One of the commercial arms of the corporation, BBC Technology is the organisation charged with preparing the football highlights for 3.

Drawing on its vast experience of broadcasting over a variety of analogue and digital platforms, as well as using technology developed in-house for the gathering and transmission of broadcast media, BBC Technology has put together a highly tuned process for turning full-screen football coverage into clips suitable for a tiny mobile phone.

The main problem with delivering video of any kind to a mobile phone is image clarity. The nature of the compression used for streaming media means that the definition of the image will suffer, and simply showing a wide-angle view of the pitch would be useless on a phone screen not much bigger than a box of matches.

As well as choosing which five segments of the match should be used, BBC Technology has the task of making any footage watchable on a tiny screen.

That means taking the image, sometimes frame by frame, and zooming in on the action, cutting out the parts of the shot where nothing is happening. As a result, the mobile viewer enjoys improved clarity.

BBC Technology also adds commentary, which is encoded into the stream to synchronise with the video. It is then transmitted to 3, which handles the final part of the distribution to users' handsets.
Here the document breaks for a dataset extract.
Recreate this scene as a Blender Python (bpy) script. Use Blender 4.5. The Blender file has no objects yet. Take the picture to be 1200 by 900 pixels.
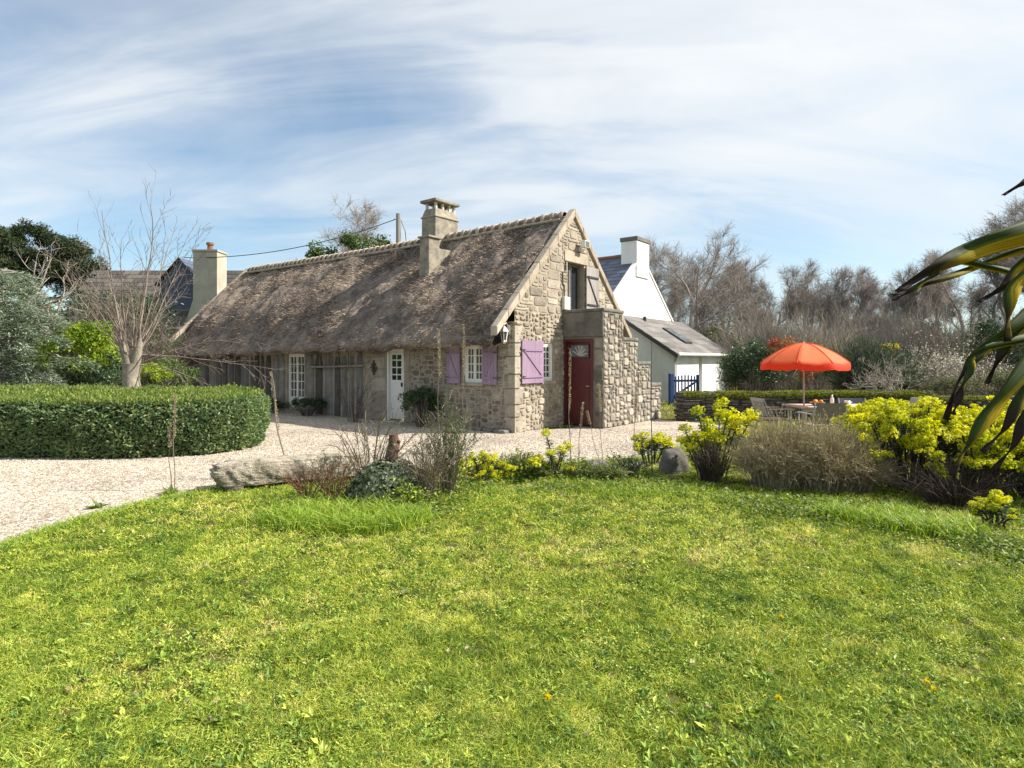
import bpy, bmesh, math, random
import numpy as np
from mathutils import Vector, Matrix
from mathutils.geometry import tessellate_polygon

C = bpy.context.scene.collection
SC = bpy.context.scene
R = math.radians
F, H, HOR = 700.0, 1.65, 421.0          # focal length in px (1200 px wide), eye height, horizon row

# ------------------------------------------------------------------ camera, sky, sun, exposure
cam = bpy.data.cameras.new('camera'); co = bpy.data.objects.new('camera', cam); C.objects.link(co)
co.location = (0, 0, H); co.rotation_euler = (R(90), 0, 0)
cam.sensor_width = 36; cam.lens = 36 * F / 1200.0; cam.shift_y = -(450 - HOR) / 1200.0
cam.clip_start = 0.05; cam.clip_end = 3000
SC.camera = co
SUN_E, SUN_AZ = 42.0, 0.0               # elevation; azimuth measured from +X towards +Y
SDIR = Vector((math.cos(R(SUN_E)) * math.cos(R(SUN_AZ)), math.cos(R(SUN_E)) * math.sin(R(SUN_AZ)), math.sin(R(SUN_E))))
sl = bpy.data.lights.new('sun', 'SUN'); so = bpy.data.objects.new('sun', sl); C.objects.link(so)
sl.energy = 5.0; sl.angle = R(0.55); sl.color = (1.0, 0.93, 0.82)
so.location = SDIR * 60; so.rotation_euler = SDIR.to_track_quat('Z', 'Y').to_euler()
SC.view_settings.view_transform = 'Standard'; SC.view_settings.look = 'None'
SC.view_settings.exposure = 0.95; SC.view_settings.gamma = 1.0
W = bpy.data.worlds.new('World'); SC.world = W; W.use_nodes = True
nt = W.node_tree; nt.nodes.clear()
def N(tree, typ, **kw):
    n = tree.nodes.new(typ)
    for k, v in kw.items():
        if k.startswith('_'): setattr(n, k[1:], v)
        else: n.inputs[k.replace('__', ' ')].default_value = v
    return n
def ramp(tree, stops, interp='LINEAR'):
    n = tree.nodes.new('ShaderNodeValToRGB'); cr = n.color_ramp; cr.interpolation = interp
    while len(cr.elements) > 1: cr.elements.remove(cr.elements[-1])
    for i, (p, c) in enumerate(stops):
        e = cr.elements[0] if i == 0 else cr.elements.new(p)
        e.position = p; e.color = (c[0], c[1], c[2], 1) if isinstance(c, (tuple, list)) else (c, c, c, 1)
    return n
def math_n(tree, op, a, b=None, clamp=False):
    n = tree.nodes.new('ShaderNodeMath'); n.operation = op; n.use_clamp = clamp
    for i, v in enumerate((a, b)):
        if v is None: continue
        if isinstance(v, (int, float)): n.inputs[i].default_value = v
        else: tree.links.new(v, n.inputs[i])
    return n.outputs[0]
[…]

"While the process of gathering the material is not really different from editing a package for TV, it's what we do with the footage once we've decided on which clip to use that matters," explained Desmond.

"It's important that the 10 seconds is visually clear enough for the viewer to see what is going on, which means that once we've grabbed out 10 seconds, around a goal being scored, for example, we zoom the view in on the important action and players involved in the build-up to that goal, and not on the bigger, wider shot that would normally be shown on TV."

Desmond added that BBC Technology's experience with producing football clips lends itself to using voice and video in other environments.

"We've learned a great deal about how to get the best from mobile video, and a lot of the techniques we've perfected here could be applied to getting the best from 3G phones for video calls," he said.

But the service goes further than football. BBC Technology is producing a range of video material for 3 including news headlines from ITN, weather bulletins and comedy clips, all of which undergo the same treatment to ensure that the viewer can make out what is going on.